>> begin Material for this exercise

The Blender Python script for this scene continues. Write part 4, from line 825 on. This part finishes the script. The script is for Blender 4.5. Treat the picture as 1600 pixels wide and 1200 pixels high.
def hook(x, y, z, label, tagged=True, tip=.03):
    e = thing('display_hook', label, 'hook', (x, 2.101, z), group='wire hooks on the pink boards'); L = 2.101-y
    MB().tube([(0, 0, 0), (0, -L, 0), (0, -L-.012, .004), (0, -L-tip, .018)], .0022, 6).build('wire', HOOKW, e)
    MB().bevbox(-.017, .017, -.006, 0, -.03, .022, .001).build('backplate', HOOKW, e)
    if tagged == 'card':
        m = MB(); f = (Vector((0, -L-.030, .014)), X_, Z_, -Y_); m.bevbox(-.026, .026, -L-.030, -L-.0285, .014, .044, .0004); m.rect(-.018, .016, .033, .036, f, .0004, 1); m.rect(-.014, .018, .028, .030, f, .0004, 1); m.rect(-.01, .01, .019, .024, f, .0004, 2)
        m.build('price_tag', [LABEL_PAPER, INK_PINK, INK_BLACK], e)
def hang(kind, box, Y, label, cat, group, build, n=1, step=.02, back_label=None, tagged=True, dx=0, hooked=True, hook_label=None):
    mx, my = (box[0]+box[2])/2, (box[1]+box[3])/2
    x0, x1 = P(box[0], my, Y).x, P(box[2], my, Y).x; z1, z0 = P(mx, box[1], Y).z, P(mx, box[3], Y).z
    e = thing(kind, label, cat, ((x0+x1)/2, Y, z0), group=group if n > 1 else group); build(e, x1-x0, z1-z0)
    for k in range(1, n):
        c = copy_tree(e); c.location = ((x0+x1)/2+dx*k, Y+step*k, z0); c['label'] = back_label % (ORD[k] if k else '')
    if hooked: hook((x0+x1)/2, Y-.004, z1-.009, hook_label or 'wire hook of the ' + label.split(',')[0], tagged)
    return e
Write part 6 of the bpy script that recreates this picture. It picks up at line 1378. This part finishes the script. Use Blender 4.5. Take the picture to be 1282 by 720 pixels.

>> end Material for this exercise

**Exercise goal:** Your task is to transcribe the material exactly.

**Answer to this exercise:**
The Blender Python script for this scene continues. Write part 4, from line 825 on. This part finishes the script. The script is for Blender 4.5. Treat the picture as 1600 pixels wide and 1200 pixels high.
def hook(x, y, z, label, tagged=True, tip=.03):
    e = thing('display_hook', label, 'hook', (x, 2.101, z), group='wire hooks on the pink boards'); L = 2.101-y
    MB().tube([(0, 0, 0), (0, -L, 0), (0, -L-.012, .004), (0, -L-tip, .018)], .0022, 6).build('wire', HOOKW, e)
    MB().bevbox(-.017, .017, -.006, 0, -.03, .022, .001).build('backplate', HOOKW, e)
    if tagged == 'card':
        m = MB(); f = (Vector((0, -L-.030, .014)), X_, Z_, -Y_); m.bevbox(-.026, .026, -L-.030, -L-.0285, .014, .044, .0004); m.rect(-.018, .016, .033, .036, f, .0004, 1); m.rect(-.014, .018, .028, .030, f, .0004, 1); m.rect(-.01, .01, .019, .024, f, .0004, 2)
        m.build('price_tag', [LABEL_PAPER, INK_PINK, INK_BLACK], e)
def hang(kind, box, Y, label, cat, group, build, n=1, step=.02, back_label=None, tagged=True, dx=0, hooked=True, hook_label=None):
    mx, my = (box[0]+box[2])/2, (box[1]+box[3])/2
    x0, x1 = P(box[0], my, Y).x, P(box[2], my, Y).x; z1, z0 = P(mx, box[1], Y).z, P(mx, box[3], Y).z
    e = thing(kind, label, cat, ((x0+x1)/2, Y, z0), group=group if n > 1 else group); build(e, x1-x0, z1-z0)
    for k in range(1, n):
        c = copy_tree(e); c.location = ((x0+x1)/2+dx*k, Y+step*k, z0); c['label'] = back_label % (ORD[k] if k else '')
    if hooked: hook((x0+x1)/2, Y-.004, z1-.009, hook_label or 'wire hook of the ' + label.split(',')[0], tagged)
    return e
Write part 6 of the bpy script that recreates this picture. It picks up at line 1378. This part finishes the script. Use Blender 4.5. Take the picture to be 1282 by 720 pixels.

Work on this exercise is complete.